Elle fait partie de ces artistes spoliés, non pas par un agent crapuleux mais par un mari manipulateur et avide qui a découvert, et c’est sûrement son seul talent, l’artiste incroyable qu’était cette femme dont il s’est, des années durant, attribué le travail. L’histoire de Margaret Keane est tristement banale à une époque où les femmes et encore moins les artistes féminines n’étaient pas considérées, à de rares exceptions près. Décédée en 2022 à l’âge de 94 ans, Margaret Keane, dont la vie a inspiré le film biographique de Tim Burton “Big Eyes” sorti en 2014, retrace l’existence et le mensonge dans lequel cette artiste s’est retrouvée malgré elle prisonnière.
Découvrez une artiste talentueuse qui a dû se battre pour être enfin reconnue.
La plus grande imposture connue de l’Histoire de l’art
Nous savons aujourd’hui que certaines toiles au sein de couples d’artistes peintres, comme le couple Taeuber-Arp, pouvaient être, à une certaine époque, attribuées au mari. Mais dans le cas de Margaret Keane, il ne s’agit pas d’une erreur d’attribution, mais bel et bien d’une machination et d’une emprise monstrueuse d’un époux sur sa femme.
Née en 1927 dans le Tennessee, Margaret Keane, de son vrai prénom Peggy Doris et de son nom de jeune fille Hawkins, a grandi dans un État où beaucoup de personnes se sont retrouvées ruinées après la grande dépression. Dès son plus jeune âge, elle dessine des personnages aux grands yeux tristes. Après avoir fréquenté une école d’art dans sa ville natale, elle part étudier à New York, puis elle fait la connaissance, lors d’une foire d’art à San Francisco, de Walter Keane, un beau parleur se faisant passer pour un artiste peintre, qui deviendra quelques années plus tard son mari.
Rapidement, le piège fomenté par son mari se referme sur Margaret. Elle se rend compte de la supercherie de son mari, qui se fait passer pour l’auteur de ses toiles. Elle se rebelle, mais, lui faisant peur, elle cède au mensonge. Très vite, ses toiles se vendent dans différents lieux et le couple vit dans le luxe. Lors d’interviews, Walter raconte comment les grands yeux de ses personnages lui ont été inspirés par des enfants affamés dans un Berlin ravagé par la guerre. Margaret, quant à elle, regarde impuissante son mari spolier sans vergogne son art.

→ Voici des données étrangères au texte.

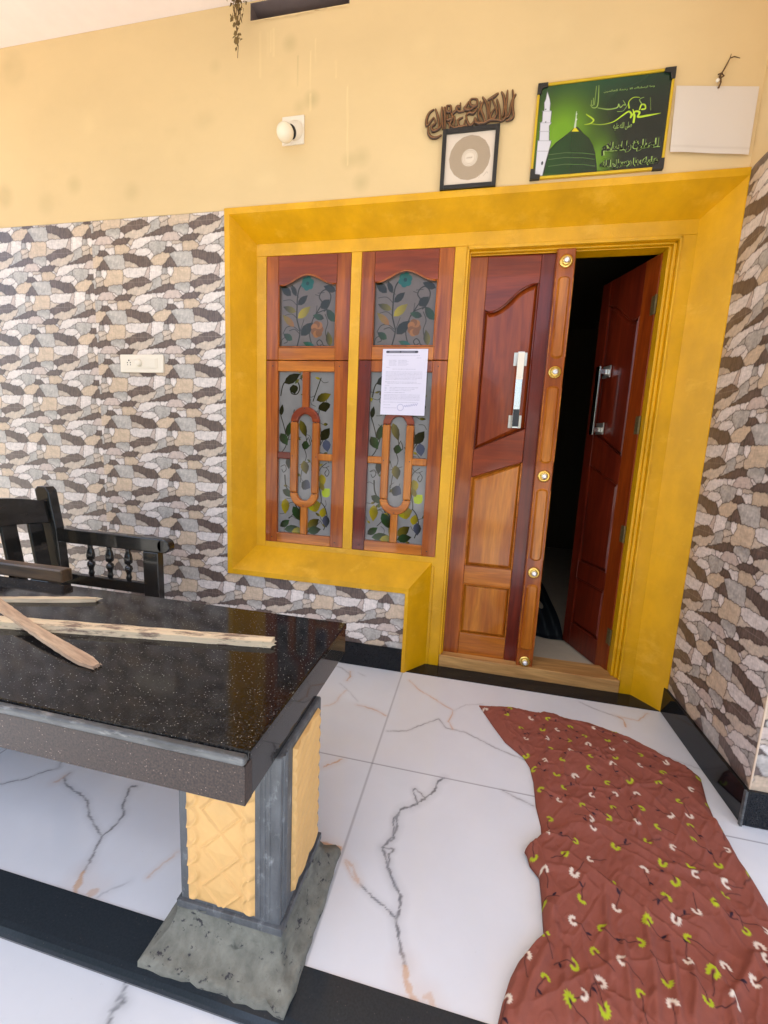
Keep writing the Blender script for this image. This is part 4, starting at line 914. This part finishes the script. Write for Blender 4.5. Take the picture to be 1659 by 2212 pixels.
# blank paper sheet hung by a twig
X, Z = np.meshgrid(np.linspace(0, 1, 40), np.linspace(0, 1, 34)); q = dict(TL=(.697, 2.787), TR=(1.000, 2.750), BL=(.703, 2.536), BR=(.997, 2.500))
A = np.zeros(X.shape+(3,))
for ax_, j in ((0, 0), (1, 2)):
    A[..., j] = (q['BL'][ax_]*(1-X)+q['BR'][ax_]*X)*(1-Z)+(q['TL'][ax_]*(1-X)+q['TR'][ax_]*X)*Z
A[..., 1] = -.006-.010*(1-Z)*(.4+.6*np.sin(X*3.1))-.003*np.sin(X*7+1)*(1-Z)
Cc = np.empty(A.shape); Cc[:] = srgb(214, 202, 190); Cc[(Z > .09) & (Z < .11)] = srgb(206, 193, 180)
pap = empty('paper_sheet', (.85, -.006, 2.77), label='blank white paper sheet hanging right of the green poster', cat='paper'); T0 = Matrix.Translation((-.85, .006, -2.77))
loc(sheet('sheet', A, Cc, M_paper, pap))
tw = MB(); TWp = wl(CP, [(1315,205),(1330,170),(1325,125),(1345,95),(1370,50),(1392,8)]); tw.tube([(x, -.014, z) for x, z in TWp], [.004, .003, .0045, .003, .003, .002], 6)
TWp = wl(CP, [(1392,8),(1420,-2),(1458,8)]); tw.tube([(x, -.014, z) for x, z in TWp], [.002, .002, .001], 6); TWp = wl(CP, [(1310,120),(1335,110),(1350,130),(1330,140)]); tw.tube([(x, -.016, z) for x, z in TWp], .0025, 6)
TWp = wl(CP, [(1392,8),(1400,-20)]); tw.tube([(x, -.014, z) for x, z in TWp], [.002, .001], 6)
loc(tw.build('twig_hook', M_twig, pap, smooth=True)); loc(MB().lathe([(.006, 0), (.007, .004), (.002, .007)], (TWp[0][0]-.033, -.012, 2.783), (0, -1, 0), 10).build('nail_head', M_white, pap, smooth=True))

# dried leaf garland hanging from the ceiling
t = empty('dried_garland', (-1.262, -.10, CZ), label='bunch of dried leaves hanging from the ceiling in front of the wall vent', cat='garland'); T0 = Matrix.Translation((1.262, .10, -CZ))
b = MB(); zt_, zb_ = CZ, 3.057
for k in range(7):
    a = k/7*6.28; L_ = rng.uniform(.10, .18) if k else .319
    pts = [(-1.262+.012*math.cos(a)*(k > 0)+.006*math.sin(9*s+k), -.10+.012*math.sin(a)*(k > 0), zt_-L_*s) for s in np.linspace(0, 1, 8)]; b.tube(pts, .0016, 5)
loc(b.build('strings', M_twig, t))
b = MB()
for k in range(120):
    s = rng.uniform(0, 1)**1.5; z = zt_-.005-s*.27; sp_ = .034*(1-s)**1.2+.006; c = Vector((-1.262+rng.normal(0, sp_*.6), -.10+rng.normal(0, sp_*.6), z))
    d = Vector((rng.normal(0, .5), rng.normal(0, .5), -1)).normalized(); sd_ = d.cross(Vector((rng.normal(), rng.normal(), .1))).normalized(); Ln = rng.uniform(.012, .030)*(1 if s < .8 else .7); wd_ = rng.uniform(.003, .009); nn = d.cross(sd_)*.004
    b.add([c, c+d*Ln*.5+sd_*wd_+nn, c+d*Ln, c+d*Ln*.5-sd_*wd_+nn], [(0, 1, 2, 3)])
for (dz, r_) in ((.225, .012), (.255, .016), (.262, .010), (.19, .010), (.16, .009)):
    c = Vector((-1.262+rng.normal(0, .006), -.11, zt_-dz)); b.add([c+Vector((r_*math.cos(q)*.8, .002*math.sin(3*q), r_*math.sin(q))) for q in np.linspace(0, 5.4, 7)], [list(range(7))])
loc(b.build('dried_leaves', M_dry, t))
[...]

Maltraitée et forcée à peindre 16 heures par jour, sans aucune considération de la part de son mari, Margaret trouve la force de partir avec leur fille. Elle se remarie avec un écrivain et lance un défi à son ex-époux, peindre tous les deux devant les médias. Ce dernier, qui maintient un mensonge éhonté, trouve des excuses pour ne pas y participer. Puis, excédée, elle porte plainte et peint dans le tribunal en seulement 53 minutes une toile représentant l’un de ses personnages. L’imposteur, qui une fois de plus s’est défilé, perd toute crédibilité aux yeux du monde.
Une histoire de femme
Malheureusement, l’histoire de Margaret Keane est assez banale pour l’époque. Peu considérée par la société, les femmes sont reléguées à des taches ménagères, d’épouses attentionnées mais rarement d’artistes reconnues. Il est rare de trouver des femmes telles que Georgia O’Keeffe capable de vivre de leur art.
Timide et pas forcément orientée vers le commerce, Margaret subit les contraintes d’un mari et d’une société patriarcale conçue pour les hommes. En outre, bien que son travail connaisse un succès populaire, le monde de l’art le déprécie. Cependant, une voix se fait entendre, celle d’Andy Warhol, qui voit au-delà et reconnaît son style unique.
Une artiste précurseur
Aujourd’hui, Margaret Keane est considérée comme une pionnière des mouvements pop surréalisme et du lowbrow art, émergents à Los Angeles dans les années 1970.
Lorsqu’on lui demande quelles sont ses influences artistiques, l’artiste cite immédiatement Modigliani. Cependant, sa plus grande source d’inspiration est bien sûr les femmes.
L’héritage incommensurable de Margaret Keane
Au-delà de ses nombreuses œuvres visibles à travers le monde, Margaret Keane incarne la femme qui a surmonté ses peurs et osé affronter celui qui l’a trompée, humiliée et spoliée. Son histoire est celle d’une femme qui a su reconquérir son identité artistique et l’affirmer devant le monde entier. Quel plus bel héritage que celui-ci.